Y aura-t-il une fois de plus un front républicain pour tordre le cou à cette menace reptilienne  ? De nouveau, un candidat, cette fois Emmanuel Macron, a misé sur cette stratégie pour assurer sa victoire : au second tour, les Français républicains et démocrates laisseront de côté leurs susceptibilités politiciennes et se rassembleront contre l’extrême droite. Pari aussi risqué à chaque élection présidentielle que le joueur qui croit que, parce que son numéro fétiche est sorti une fois à la roulette, il devrait sortir encore deux ou trois autres fois. La démocratie est devenue un jeu de hasard et elle joue de plus en plus avec le feu.

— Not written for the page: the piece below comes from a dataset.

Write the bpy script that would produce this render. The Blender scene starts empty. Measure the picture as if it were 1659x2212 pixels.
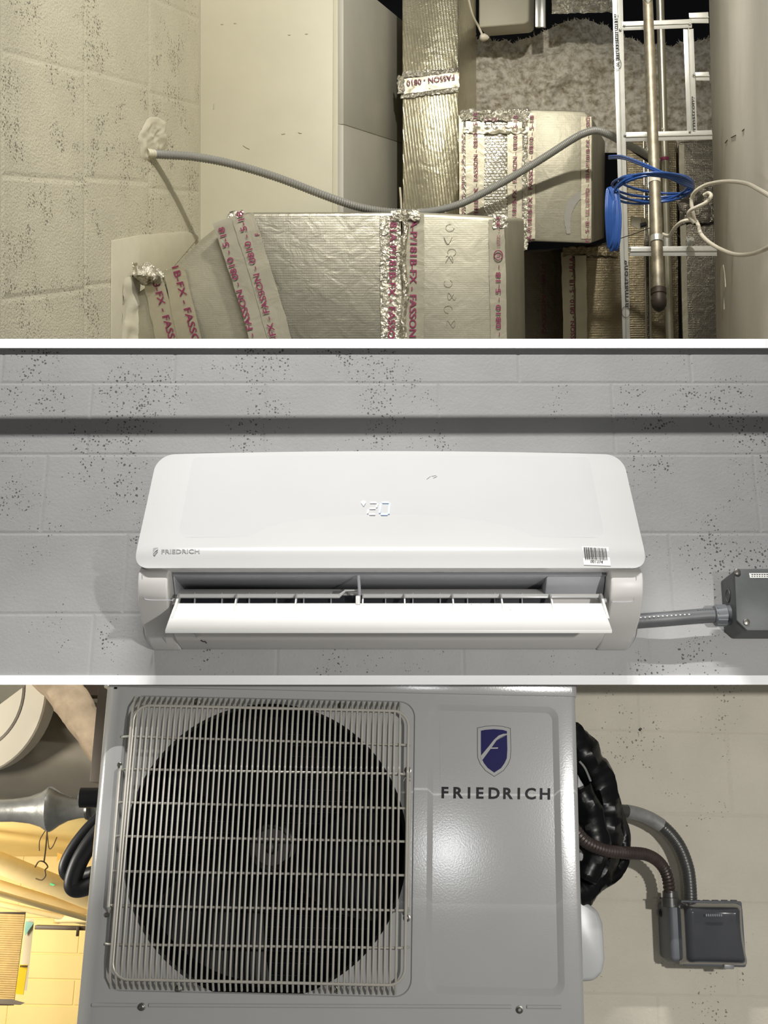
import bpy, bmesh, math, random
from mathutils import Vector, Matrix, noise
random.seed(7)

# ------------------------------------------------------------------ camera
FPX, CX, CY = 2400.0, 829.5, 1106.0           # focal length / centre in pixels of the 1659x2212 frame
PITCH = math.radians(16.7)
ROLL = math.radians(1.25)                      # the lower bay hangs slightly crooked
CAM = Vector((0, 0, 1.3))
sc = bpy.context.scene
COL = sc.collection
cd = bpy.data.cameras.new('camera'); cam = bpy.data.objects.new('camera', cd); COL.objects.link(cam)
cd.sensor_fit = 'VERTICAL'; cd.sensor_height = 24.0; cd.lens = 24.0 * FPX / 2212.0
cd.clip_start = 0.02; cd.clip_end = 60
cam.location = CAM; cam.rotation_euler = (math.radians(90) + PITCH, 0, 0)
sc.camera = cam
sc.view_settings.view_transform = 'Standard'; sc.view_settings.look = 'None'
sc.view_settings.exposure = 0.0; sc.view_settings.gamma = 1.0; sc.view_settings.use_curve_mapping = False

# frames (local coordinates are metres measured from the camera position)
FW = Vector((0, math.cos(PITCH), math.sin(PITCH)))
M_TOP = Matrix.Translation(CAM) @ Matrix.Rotation(PITCH, 4, 'X')
M_MID = Matrix.Translation(CAM)
M_BOT = Matrix.Translation(CAM) @ Matrix.Rotation(ROLL, 4, FW)

def PT(px, py, d): return Vector(((px - CX) * d / FPX, d, (CY - py) * d / FPX))
def _ray(a, b, y):
    v = Vector((a, math.cos(PITCH) - b * math.sin(PITCH), math.sin(PITCH) + b * math.cos(PITCH)))
    return v * (y / v.y)
def PM(px, py, y): return _ray((px - CX) / FPX, (CY - py) / FPX, y)
def PB(px, py, y):
    a, b = (px - CX) / FPX, (CY - py) / FPX
    c, s = math.cos(ROLL), math.sin(ROLL)
    return _ray(a * c - b * s, a * s + b * c, y)

# ------------------------------------------------------------------ world and lamps
w = bpy.data.worlds.new('world'); sc.world = w; w.use_nodes = True
w.node_tree.nodes['Background'].inputs[0].default_value = (1.0, 0.985, 0.95, 1)
w.node_tree.nodes['Background'].inputs[1].default_value = 0.16

def lamp(name, kind, pos, target, energy, color, **kw):
    l = bpy.data.lights.new(name, kind); l.energy = energy; l.color = color
    for k, v in kw.items(): setattr(l, k, v)
    o = bpy.data.objects.new(name, l); COL.objects.link(o)
    o.location = pos
    o.rotation_euler = (Vector(target) - Vector(pos)).to_track_quat('-Z', 'Y').to_euler()
    return o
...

Et cette fois, on se demande si elle ne va pas y laisser sa peau.

L’instrumentalisation de l’extrême droite à des fins politiciennes ne date pas d’hier, et on se rappelle que Mitterrand avait consenti à l’adoption de la proportionnelle aux élections législatives de 1986 pour mettre en avant le Front national et diviser la droite. Stratégie funeste dont on paye aujourd’hui le prix. Mais on peut aussi poser le problème autrement : si cette mise en avant du Front national n’avait pas été facilitée par le pouvoir de l’époque, est-ce que l’extrême droite n’aurait pas réussi quand même à entamer son ascension  ? En résumé : y avait-il en France, dès les années 1980, un terreau fertile pour l’émergence de cette lame de fond nationaliste et xénophobe qui semble avoir atteint dimanche dernier ses plus hauts sommets depuis quatre-vingts ans  ? Les politologues, spécialistes et socio­logues de tout poil ont cherché à découvrir l’explication de ce phénomène : chômage, précarité, immigration, déclassement, antieuropéanisme, etc. Chacun de nous a la sienne, plus ou moins convaincante, mais il en est une qui semble incontestable : la classe politique au pouvoir depuis quarante ans s’est peu à peu déconnectée d’une grande partie des citoyens, et ceux-ci se sont réfugiés là où ils pensaient être le mieux compris. Comme un SDF qui veut se protéger de la pluie et du froid en se glissant dans le premier carton qu’il trouve sur le trottoir. Si on met de côté les traditionnels extrémistes qui constituent le noyau dur de l’extrême droite, une bonne partie des Français qui ont voté Marine Le Pen ou Zemmour sont un peu les SDF de la vie politique depuis quarante ans, abandonnés et mal compris. Et le carton dans lequel ils se croient enfin pris en considération, c’est le Rassemblement national. La déliquescence des partis politiques traditionnels ne fait que renforcer cette impression cruelle de clochardisation de la vie politique française, et par là même de notre démocratie."